**Problem to work on**
Beginning with the first line of the entries below, quote each line until you reach and include the line with "CAM_DROP = 0.6745".

====== Material provided ======

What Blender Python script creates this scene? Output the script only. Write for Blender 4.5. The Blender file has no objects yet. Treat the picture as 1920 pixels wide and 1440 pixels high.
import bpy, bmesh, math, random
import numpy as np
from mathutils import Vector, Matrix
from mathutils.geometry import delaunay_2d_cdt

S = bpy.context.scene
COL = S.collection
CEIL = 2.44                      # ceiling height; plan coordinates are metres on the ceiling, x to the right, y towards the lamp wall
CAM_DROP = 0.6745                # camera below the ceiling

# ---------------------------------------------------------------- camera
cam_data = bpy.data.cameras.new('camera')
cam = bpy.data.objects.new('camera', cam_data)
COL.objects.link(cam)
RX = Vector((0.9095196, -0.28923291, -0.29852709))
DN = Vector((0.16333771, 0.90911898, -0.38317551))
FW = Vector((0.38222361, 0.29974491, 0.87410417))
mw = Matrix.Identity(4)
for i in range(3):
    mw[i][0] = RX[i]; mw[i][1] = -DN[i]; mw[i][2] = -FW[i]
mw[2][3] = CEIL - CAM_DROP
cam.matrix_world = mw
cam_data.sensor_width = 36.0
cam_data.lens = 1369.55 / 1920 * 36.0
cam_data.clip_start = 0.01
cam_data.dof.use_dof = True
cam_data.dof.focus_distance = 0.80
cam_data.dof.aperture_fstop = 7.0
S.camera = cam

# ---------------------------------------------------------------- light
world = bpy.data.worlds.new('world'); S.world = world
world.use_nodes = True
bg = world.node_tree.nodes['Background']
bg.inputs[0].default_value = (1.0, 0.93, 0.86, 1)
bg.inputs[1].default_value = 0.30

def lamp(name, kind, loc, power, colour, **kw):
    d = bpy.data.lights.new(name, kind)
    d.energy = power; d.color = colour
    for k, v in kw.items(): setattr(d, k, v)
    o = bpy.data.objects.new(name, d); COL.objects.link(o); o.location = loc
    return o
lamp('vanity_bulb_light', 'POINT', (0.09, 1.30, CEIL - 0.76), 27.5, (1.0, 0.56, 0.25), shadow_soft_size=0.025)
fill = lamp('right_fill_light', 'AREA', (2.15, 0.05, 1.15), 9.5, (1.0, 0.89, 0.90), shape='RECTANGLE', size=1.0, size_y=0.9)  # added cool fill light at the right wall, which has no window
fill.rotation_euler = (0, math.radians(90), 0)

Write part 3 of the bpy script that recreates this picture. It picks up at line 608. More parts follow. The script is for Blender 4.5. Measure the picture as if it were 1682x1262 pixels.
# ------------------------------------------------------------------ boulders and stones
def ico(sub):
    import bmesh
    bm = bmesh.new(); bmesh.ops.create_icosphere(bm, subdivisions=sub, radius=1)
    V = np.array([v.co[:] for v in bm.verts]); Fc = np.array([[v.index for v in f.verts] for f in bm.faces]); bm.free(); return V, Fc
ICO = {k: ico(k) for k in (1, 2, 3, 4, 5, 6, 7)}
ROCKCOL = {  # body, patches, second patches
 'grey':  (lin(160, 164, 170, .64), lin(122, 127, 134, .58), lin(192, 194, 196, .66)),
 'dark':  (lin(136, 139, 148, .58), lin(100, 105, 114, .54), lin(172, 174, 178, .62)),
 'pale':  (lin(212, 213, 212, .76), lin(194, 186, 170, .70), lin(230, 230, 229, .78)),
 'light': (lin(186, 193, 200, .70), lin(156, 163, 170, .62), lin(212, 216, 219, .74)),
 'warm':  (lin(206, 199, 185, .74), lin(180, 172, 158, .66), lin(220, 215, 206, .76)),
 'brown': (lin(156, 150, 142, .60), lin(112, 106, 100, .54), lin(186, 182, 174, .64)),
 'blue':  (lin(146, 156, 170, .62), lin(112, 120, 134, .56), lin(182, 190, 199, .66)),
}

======

**Finished exercise**
What Blender Python script creates this scene? Output the script only. Write for Blender 4.5. The Blender file has no objects yet. Treat the picture as 1920 pixels wide and 1440 pixels high.
import bpy, bmesh, math, random
import numpy as np
from mathutils import Vector, Matrix
from mathutils.geometry import delaunay_2d_cdt

S = bpy.context.scene
COL = S.collection
CEIL = 2.44                      # ceiling height; plan coordinates are metres on the ceiling, x to the right, y towards the lamp wall
CAM_DROP = 0.6745                # camera below the ceiling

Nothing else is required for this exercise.